## Exercise aim
Reproduce the listing below in its entirety. Change nothing.

=== Provided data ===

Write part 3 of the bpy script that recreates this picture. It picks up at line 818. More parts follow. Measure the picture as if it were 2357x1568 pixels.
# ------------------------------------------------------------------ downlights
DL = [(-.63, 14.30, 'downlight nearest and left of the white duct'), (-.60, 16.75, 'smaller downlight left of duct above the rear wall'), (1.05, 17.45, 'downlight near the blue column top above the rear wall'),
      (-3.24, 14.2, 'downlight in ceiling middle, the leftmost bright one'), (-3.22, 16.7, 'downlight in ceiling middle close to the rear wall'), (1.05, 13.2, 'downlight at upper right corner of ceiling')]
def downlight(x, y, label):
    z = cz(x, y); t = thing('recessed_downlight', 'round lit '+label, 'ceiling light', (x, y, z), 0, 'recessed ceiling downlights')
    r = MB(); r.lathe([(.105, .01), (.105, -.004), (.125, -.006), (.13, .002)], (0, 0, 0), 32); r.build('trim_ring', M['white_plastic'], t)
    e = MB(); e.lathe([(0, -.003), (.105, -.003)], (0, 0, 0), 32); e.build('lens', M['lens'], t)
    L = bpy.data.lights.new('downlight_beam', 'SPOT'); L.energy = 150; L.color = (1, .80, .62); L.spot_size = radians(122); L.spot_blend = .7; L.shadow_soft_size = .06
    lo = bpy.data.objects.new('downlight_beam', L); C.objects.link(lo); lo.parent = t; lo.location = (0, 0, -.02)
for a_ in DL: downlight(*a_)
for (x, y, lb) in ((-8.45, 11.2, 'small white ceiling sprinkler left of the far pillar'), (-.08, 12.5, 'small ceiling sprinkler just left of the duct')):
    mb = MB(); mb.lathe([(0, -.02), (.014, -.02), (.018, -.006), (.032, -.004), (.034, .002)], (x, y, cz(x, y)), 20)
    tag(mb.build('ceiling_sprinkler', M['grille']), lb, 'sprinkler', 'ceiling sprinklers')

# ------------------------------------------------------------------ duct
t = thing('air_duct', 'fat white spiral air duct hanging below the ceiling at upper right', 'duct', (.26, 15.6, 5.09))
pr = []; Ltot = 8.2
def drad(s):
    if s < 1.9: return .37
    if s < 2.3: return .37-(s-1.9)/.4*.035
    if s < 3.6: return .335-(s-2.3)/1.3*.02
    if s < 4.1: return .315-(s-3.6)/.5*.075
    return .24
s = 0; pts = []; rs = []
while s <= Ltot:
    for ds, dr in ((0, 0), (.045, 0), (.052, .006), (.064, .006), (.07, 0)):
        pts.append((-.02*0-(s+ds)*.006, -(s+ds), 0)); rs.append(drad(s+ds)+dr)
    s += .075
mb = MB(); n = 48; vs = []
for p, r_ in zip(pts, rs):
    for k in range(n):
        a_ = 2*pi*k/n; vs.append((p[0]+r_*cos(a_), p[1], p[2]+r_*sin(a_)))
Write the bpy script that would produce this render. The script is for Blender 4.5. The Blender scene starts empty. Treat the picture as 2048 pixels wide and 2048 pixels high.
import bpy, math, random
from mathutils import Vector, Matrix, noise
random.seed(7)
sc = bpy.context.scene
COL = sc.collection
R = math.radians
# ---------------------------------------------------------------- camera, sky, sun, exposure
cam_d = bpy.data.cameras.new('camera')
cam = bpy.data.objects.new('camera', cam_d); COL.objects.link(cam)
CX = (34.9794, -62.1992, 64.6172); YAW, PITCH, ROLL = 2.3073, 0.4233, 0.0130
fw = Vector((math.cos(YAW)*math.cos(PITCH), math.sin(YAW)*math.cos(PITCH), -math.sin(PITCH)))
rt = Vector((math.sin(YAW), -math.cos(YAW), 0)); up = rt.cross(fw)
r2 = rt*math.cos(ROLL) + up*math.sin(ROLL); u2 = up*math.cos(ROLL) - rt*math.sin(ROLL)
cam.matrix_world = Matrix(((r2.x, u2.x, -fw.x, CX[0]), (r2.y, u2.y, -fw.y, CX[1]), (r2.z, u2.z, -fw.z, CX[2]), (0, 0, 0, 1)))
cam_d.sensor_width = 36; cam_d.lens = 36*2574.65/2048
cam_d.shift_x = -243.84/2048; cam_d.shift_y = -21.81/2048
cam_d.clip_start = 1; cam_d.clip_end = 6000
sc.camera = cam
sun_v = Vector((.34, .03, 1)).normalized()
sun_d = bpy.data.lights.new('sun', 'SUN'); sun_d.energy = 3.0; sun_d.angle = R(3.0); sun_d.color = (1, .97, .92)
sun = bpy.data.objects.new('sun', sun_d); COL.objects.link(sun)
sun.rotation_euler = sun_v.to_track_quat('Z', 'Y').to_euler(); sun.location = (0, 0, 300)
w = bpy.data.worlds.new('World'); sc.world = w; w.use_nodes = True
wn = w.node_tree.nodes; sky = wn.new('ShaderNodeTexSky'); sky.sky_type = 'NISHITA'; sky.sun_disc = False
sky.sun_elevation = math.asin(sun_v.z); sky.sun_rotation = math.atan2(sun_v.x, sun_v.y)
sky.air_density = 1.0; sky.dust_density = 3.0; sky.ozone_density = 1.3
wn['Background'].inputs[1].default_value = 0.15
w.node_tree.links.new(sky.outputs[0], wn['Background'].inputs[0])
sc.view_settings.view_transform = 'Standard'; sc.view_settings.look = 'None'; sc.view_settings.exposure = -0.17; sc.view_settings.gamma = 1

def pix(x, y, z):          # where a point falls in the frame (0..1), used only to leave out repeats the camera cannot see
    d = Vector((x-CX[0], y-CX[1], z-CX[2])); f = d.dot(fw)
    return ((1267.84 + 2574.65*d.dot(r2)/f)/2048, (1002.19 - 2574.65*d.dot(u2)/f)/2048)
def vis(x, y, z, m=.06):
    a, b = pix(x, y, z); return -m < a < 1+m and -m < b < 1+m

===

## Answer for the task
Write part 3 of the bpy script that recreates this picture. It picks up at line 818. More parts follow. Measure the picture as if it were 2357x1568 pixels.
# ------------------------------------------------------------------ downlights
DL = [(-.63, 14.30, 'downlight nearest and left of the white duct'), (-.60, 16.75, 'smaller downlight left of duct above the rear wall'), (1.05, 17.45, 'downlight near the blue column top above the rear wall'),
      (-3.24, 14.2, 'downlight in ceiling middle, the leftmost bright one'), (-3.22, 16.7, 'downlight in ceiling middle close to the rear wall'), (1.05, 13.2, 'downlight at upper right corner of ceiling')]
def downlight(x, y, label):
    z = cz(x, y); t = thing('recessed_downlight', 'round lit '+label, 'ceiling light', (x, y, z), 0, 'recessed ceiling downlights')
    r = MB(); r.lathe([(.105, .01), (.105, -.004), (.125, -.006), (.13, .002)], (0, 0, 0), 32); r.build('trim_ring', M['white_plastic'], t)
    e = MB(); e.lathe([(0, -.003), (.105, -.003)], (0, 0, 0), 32); e.build('lens', M['lens'], t)
    L = bpy.data.lights.new('downlight_beam', 'SPOT'); L.energy = 150; L.color = (1, .80, .62); L.spot_size = radians(122); L.spot_blend = .7; L.shadow_soft_size = .06
    lo = bpy.data.objects.new('downlight_beam', L); C.objects.link(lo); lo.parent = t; lo.location = (0, 0, -.02)
for a_ in DL: downlight(*a_)
for (x, y, lb) in ((-8.45, 11.2, 'small white ceiling sprinkler left of the far pillar'), (-.08, 12.5, 'small ceiling sprinkler just left of the duct')):
    mb = MB(); mb.lathe([(0, -.02), (.014, -.02), (.018, -.006), (.032, -.004), (.034, .002)], (x, y, cz(x, y)), 20)
    tag(mb.build('ceiling_sprinkler', M['grille']), lb, 'sprinkler', 'ceiling sprinklers')

# ------------------------------------------------------------------ duct
t = thing('air_duct', 'fat white spiral air duct hanging below the ceiling at upper right', 'duct', (.26, 15.6, 5.09))
pr = []; Ltot = 8.2
def drad(s):
    if s < 1.9: return .37
    if s < 2.3: return .37-(s-1.9)/.4*.035
    if s < 3.6: return .335-(s-2.3)/1.3*.02
    if s < 4.1: return .315-(s-3.6)/.5*.075
    return .24
s = 0; pts = []; rs = []
while s <= Ltot:
    for ds, dr in ((0, 0), (.045, 0), (.052, .006), (.064, .006), (.07, 0)):
        pts.append((-.02*0-(s+ds)*.006, -(s+ds), 0)); rs.append(drad(s+ds)+dr)
    s += .075
mb = MB(); n = 48; vs = []
for p, r_ in zip(pts, rs):
    for k in range(n):
        a_ = 2*pi*k/n; vs.append((p[0]+r_*cos(a_), p[1], p[2]+r_*sin(a_)))
Write the bpy script that would produce this render. The script is for Blender 4.5. The Blender scene starts empty. Treat the picture as 2048 pixels wide and 2048 pixels high.
import bpy, math, random
from mathutils import Vector, Matrix, noise
random.seed(7)
sc = bpy.context.scene
COL = sc.collection
R = math.radians
# ---------------------------------------------------------------- camera, sky, sun, exposure
cam_d = bpy.data.cameras.new('camera')
cam = bpy.data.objects.new('camera', cam_d); COL.objects.link(cam)
CX = (34.9794, -62.1992, 64.6172); YAW, PITCH, ROLL = 2.3073, 0.4233, 0.0130
fw = Vector((math.cos(YAW)*math.cos(PITCH), math.sin(YAW)*math.cos(PITCH), -math.sin(PITCH)))
rt = Vector((math.sin(YAW), -math.cos(YAW), 0)); up = rt.cross(fw)
r2 = rt*math.cos(ROLL) + up*math.sin(ROLL); u2 = up*math.cos(ROLL) - rt*math.sin(ROLL)
cam.matrix_world = Matrix(((r2.x, u2.x, -fw.x, CX[0]), (r2.y, u2.y, -fw.y, CX[1]), (r2.z, u2.z, -fw.z, CX[2]), (0, 0, 0, 1)))
cam_d.sensor_width = 36; cam_d.lens = 36*2574.65/2048
cam_d.shift_x = -243.84/2048; cam_d.shift_y = -21.81/2048
cam_d.clip_start = 1; cam_d.clip_end = 6000
sc.camera = cam
sun_v = Vector((.34, .03, 1)).normalized()
sun_d = bpy.data.lights.new('sun', 'SUN'); sun_d.energy = 3.0; sun_d.angle = R(3.0); sun_d.color = (1, .97, .92)
sun = bpy.data.objects.new('sun', sun_d); COL.objects.link(sun)
sun.rotation_euler = sun_v.to_track_quat('Z', 'Y').to_euler(); sun.location = (0, 0, 300)
w = bpy.data.worlds.new('World'); sc.world = w; w.use_nodes = True
wn = w.node_tree.nodes; sky = wn.new('ShaderNodeTexSky'); sky.sky_type = 'NISHITA'; sky.sun_disc = False
sky.sun_elevation = math.asin(sun_v.z); sky.sun_rotation = math.atan2(sun_v.x, sun_v.y)
sky.air_density = 1.0; sky.dust_density = 3.0; sky.ozone_density = 1.3
wn['Background'].inputs[1].default_value = 0.15
w.node_tree.links.new(sky.outputs[0], wn['Background'].inputs[0])
sc.view_settings.view_transform = 'Standard'; sc.view_settings.look = 'None'; sc.view_settings.exposure = -0.17; sc.view_settings.gamma = 1

def pix(x, y, z):          # where a point falls in the frame (0..1), used only to leave out repeats the camera cannot see
    d = Vector((x-CX[0], y-CX[1], z-CX[2])); f = d.dot(fw)
    return ((1267.84 + 2574.65*d.dot(r2)/f)/2048, (1002.19 - 2574.65*d.dot(u2)/f)/2048)
def vis(x, y, z, m=.06):
    a, b = pix(x, y, z); return -m < a < 1+m and -m < b < 1+m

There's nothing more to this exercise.